# Brief
Copy out every line that contains the word "from".

### Source excerpt ###

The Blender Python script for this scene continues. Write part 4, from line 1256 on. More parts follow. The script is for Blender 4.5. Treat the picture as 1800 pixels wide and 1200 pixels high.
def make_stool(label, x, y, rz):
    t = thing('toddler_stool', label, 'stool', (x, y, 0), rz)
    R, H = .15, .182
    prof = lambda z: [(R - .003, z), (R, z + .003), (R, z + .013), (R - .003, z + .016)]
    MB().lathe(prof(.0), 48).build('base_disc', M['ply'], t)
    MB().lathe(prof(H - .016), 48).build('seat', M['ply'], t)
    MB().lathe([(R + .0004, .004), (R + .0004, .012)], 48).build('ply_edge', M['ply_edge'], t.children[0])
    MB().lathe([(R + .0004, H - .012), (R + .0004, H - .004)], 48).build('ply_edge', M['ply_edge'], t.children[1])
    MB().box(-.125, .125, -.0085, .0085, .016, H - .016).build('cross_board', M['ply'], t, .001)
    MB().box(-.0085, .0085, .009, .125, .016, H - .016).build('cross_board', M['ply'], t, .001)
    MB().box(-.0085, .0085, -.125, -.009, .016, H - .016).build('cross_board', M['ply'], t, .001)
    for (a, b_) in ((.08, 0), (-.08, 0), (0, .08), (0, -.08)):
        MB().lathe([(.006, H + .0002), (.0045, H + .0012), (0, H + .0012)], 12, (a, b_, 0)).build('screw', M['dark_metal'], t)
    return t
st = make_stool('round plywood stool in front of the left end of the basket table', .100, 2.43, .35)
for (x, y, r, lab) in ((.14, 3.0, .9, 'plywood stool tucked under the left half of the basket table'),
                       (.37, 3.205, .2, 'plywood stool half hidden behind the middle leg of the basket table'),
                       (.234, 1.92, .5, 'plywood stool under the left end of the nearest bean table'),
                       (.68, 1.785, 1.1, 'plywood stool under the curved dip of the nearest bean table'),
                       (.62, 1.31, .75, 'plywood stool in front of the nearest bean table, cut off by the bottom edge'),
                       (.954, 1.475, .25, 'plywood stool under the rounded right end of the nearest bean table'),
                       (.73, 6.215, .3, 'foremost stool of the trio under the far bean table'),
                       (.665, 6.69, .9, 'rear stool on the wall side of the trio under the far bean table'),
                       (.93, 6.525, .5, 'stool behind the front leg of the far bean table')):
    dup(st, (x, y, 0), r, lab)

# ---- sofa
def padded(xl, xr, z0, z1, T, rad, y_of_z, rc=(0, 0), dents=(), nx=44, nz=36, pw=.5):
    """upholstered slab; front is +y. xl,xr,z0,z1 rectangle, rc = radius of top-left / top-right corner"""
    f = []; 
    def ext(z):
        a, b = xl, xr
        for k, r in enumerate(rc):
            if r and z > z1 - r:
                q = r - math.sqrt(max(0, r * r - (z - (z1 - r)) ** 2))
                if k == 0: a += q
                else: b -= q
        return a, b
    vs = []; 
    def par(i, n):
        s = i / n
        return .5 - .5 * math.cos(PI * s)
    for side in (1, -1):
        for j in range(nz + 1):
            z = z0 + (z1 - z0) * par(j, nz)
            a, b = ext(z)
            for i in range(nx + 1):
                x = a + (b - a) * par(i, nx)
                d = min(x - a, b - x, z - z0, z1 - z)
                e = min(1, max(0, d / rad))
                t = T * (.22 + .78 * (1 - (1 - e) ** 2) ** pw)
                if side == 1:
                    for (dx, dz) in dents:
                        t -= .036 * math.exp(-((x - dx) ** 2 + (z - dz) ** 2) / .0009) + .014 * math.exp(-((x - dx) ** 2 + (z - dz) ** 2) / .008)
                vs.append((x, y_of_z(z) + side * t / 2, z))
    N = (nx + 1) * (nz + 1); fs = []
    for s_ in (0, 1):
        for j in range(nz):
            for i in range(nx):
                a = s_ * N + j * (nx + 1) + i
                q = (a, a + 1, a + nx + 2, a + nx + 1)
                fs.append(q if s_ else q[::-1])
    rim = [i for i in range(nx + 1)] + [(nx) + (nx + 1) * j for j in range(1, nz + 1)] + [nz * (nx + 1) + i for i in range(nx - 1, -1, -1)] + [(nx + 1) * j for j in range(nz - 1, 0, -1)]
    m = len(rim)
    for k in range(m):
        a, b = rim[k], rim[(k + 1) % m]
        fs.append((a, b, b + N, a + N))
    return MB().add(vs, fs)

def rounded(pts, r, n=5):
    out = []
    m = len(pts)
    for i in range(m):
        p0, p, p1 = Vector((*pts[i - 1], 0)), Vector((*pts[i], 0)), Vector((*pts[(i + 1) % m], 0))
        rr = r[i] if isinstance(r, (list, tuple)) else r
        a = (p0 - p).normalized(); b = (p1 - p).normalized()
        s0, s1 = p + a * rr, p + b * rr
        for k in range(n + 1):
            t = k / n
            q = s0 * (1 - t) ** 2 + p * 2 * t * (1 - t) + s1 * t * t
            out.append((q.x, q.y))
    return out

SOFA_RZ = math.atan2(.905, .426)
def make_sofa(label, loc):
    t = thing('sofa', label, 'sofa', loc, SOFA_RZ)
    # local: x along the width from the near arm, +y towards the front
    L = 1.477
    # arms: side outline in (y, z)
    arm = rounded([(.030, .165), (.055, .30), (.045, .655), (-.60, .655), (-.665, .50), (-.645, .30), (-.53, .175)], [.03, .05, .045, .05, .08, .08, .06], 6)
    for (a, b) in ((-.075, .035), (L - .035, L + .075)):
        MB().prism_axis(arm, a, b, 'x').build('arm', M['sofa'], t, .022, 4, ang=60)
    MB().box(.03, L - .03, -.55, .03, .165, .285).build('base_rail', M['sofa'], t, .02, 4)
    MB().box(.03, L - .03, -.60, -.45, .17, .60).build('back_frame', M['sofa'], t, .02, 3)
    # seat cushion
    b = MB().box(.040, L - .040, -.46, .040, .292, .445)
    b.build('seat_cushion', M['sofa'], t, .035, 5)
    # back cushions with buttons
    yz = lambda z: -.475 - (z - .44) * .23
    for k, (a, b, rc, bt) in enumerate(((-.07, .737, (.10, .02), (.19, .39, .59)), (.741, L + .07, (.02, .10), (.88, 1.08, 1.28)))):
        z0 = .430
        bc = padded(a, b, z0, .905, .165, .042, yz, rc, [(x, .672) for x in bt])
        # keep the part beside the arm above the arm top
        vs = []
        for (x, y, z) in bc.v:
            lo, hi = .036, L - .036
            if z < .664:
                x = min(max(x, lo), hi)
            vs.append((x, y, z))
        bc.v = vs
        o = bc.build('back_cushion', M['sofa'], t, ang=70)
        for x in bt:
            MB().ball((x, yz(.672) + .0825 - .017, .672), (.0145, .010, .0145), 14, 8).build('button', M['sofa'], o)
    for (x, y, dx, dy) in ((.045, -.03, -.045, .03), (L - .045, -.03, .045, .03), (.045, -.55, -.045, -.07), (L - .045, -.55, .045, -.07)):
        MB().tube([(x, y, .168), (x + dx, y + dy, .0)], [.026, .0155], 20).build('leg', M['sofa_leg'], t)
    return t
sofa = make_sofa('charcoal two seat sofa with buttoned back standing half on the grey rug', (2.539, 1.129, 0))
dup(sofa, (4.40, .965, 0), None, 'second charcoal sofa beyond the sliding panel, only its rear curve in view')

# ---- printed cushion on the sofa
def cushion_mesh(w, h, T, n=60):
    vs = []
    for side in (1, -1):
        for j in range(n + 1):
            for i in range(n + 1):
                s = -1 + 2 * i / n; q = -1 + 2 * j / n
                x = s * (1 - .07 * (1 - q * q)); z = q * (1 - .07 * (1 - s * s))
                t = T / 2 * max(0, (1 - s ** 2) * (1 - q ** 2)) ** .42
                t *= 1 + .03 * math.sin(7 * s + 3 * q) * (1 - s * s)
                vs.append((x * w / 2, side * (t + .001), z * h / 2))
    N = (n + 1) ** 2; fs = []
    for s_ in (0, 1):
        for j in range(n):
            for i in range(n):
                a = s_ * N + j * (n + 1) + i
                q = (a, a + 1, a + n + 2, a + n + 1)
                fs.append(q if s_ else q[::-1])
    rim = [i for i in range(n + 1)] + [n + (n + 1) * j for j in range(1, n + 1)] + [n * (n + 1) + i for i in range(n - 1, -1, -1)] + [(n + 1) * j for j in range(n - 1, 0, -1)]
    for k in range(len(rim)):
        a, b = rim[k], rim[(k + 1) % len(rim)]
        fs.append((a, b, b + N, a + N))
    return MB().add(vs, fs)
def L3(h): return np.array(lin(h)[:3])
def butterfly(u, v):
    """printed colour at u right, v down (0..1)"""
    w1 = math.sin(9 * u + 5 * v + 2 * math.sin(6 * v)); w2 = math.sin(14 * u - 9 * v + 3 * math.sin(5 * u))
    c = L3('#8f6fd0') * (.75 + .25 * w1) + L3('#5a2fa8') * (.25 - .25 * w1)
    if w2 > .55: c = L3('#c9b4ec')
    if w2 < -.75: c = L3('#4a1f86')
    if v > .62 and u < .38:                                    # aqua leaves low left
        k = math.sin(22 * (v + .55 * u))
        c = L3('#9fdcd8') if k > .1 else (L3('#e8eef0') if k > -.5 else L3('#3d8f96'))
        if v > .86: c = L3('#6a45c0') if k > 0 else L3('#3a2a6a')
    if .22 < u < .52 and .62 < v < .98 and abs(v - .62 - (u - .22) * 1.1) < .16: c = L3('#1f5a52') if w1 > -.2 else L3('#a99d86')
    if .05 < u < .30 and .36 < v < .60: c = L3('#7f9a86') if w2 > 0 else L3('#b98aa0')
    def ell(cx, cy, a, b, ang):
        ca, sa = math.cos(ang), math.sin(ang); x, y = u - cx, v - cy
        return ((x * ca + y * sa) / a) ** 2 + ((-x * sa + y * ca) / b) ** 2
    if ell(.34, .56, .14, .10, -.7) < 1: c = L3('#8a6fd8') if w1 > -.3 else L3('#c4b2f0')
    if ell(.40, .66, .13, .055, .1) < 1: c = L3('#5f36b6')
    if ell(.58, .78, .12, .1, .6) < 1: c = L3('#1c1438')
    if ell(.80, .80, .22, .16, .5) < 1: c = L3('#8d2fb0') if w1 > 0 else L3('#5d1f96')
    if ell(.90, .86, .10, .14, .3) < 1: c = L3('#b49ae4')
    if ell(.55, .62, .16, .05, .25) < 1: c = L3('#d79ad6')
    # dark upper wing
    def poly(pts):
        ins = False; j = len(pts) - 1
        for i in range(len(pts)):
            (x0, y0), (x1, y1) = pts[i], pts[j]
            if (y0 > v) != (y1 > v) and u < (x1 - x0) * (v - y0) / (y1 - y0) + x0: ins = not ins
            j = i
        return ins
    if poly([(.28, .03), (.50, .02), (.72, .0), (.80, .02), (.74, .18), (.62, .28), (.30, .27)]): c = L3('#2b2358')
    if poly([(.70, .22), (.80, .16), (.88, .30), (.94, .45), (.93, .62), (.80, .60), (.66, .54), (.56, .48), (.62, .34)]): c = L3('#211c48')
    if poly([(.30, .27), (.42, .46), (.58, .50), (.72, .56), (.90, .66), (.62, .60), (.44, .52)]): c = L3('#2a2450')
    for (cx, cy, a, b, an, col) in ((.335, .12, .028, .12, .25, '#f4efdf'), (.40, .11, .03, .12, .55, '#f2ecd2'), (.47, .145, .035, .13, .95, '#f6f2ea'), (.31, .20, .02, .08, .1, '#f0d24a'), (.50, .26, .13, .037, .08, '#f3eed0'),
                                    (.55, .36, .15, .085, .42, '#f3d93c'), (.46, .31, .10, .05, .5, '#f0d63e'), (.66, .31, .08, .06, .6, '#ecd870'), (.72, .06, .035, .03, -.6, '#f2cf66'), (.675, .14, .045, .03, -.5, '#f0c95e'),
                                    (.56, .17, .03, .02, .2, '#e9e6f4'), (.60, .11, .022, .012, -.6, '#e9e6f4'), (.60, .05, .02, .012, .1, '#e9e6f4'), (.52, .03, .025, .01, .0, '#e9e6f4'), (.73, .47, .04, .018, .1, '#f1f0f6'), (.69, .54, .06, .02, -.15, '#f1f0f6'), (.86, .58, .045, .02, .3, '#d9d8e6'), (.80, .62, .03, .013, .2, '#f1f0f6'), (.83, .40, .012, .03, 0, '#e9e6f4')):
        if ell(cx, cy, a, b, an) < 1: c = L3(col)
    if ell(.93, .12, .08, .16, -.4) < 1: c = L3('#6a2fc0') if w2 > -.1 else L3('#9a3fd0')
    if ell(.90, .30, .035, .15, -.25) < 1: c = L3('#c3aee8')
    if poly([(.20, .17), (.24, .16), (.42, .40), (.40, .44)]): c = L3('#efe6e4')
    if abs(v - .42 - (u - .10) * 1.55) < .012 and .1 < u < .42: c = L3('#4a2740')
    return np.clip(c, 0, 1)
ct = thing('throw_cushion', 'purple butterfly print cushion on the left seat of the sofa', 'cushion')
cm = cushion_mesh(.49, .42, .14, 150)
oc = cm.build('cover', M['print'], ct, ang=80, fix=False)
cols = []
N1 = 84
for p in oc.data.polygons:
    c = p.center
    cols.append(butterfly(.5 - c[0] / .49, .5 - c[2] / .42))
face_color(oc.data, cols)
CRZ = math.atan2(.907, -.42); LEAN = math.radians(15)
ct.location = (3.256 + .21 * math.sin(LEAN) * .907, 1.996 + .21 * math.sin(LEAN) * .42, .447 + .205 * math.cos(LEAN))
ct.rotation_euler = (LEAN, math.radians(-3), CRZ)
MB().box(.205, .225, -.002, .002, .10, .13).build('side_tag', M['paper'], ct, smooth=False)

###

# Written answer
The Blender Python script for this scene continues. Write part 4, from line 1256 on. More parts follow. The script is for Blender 4.5. Treat the picture as 1800 pixels wide and 1200 pixels high.
    # local: x along the width from the near arm, +y towards the front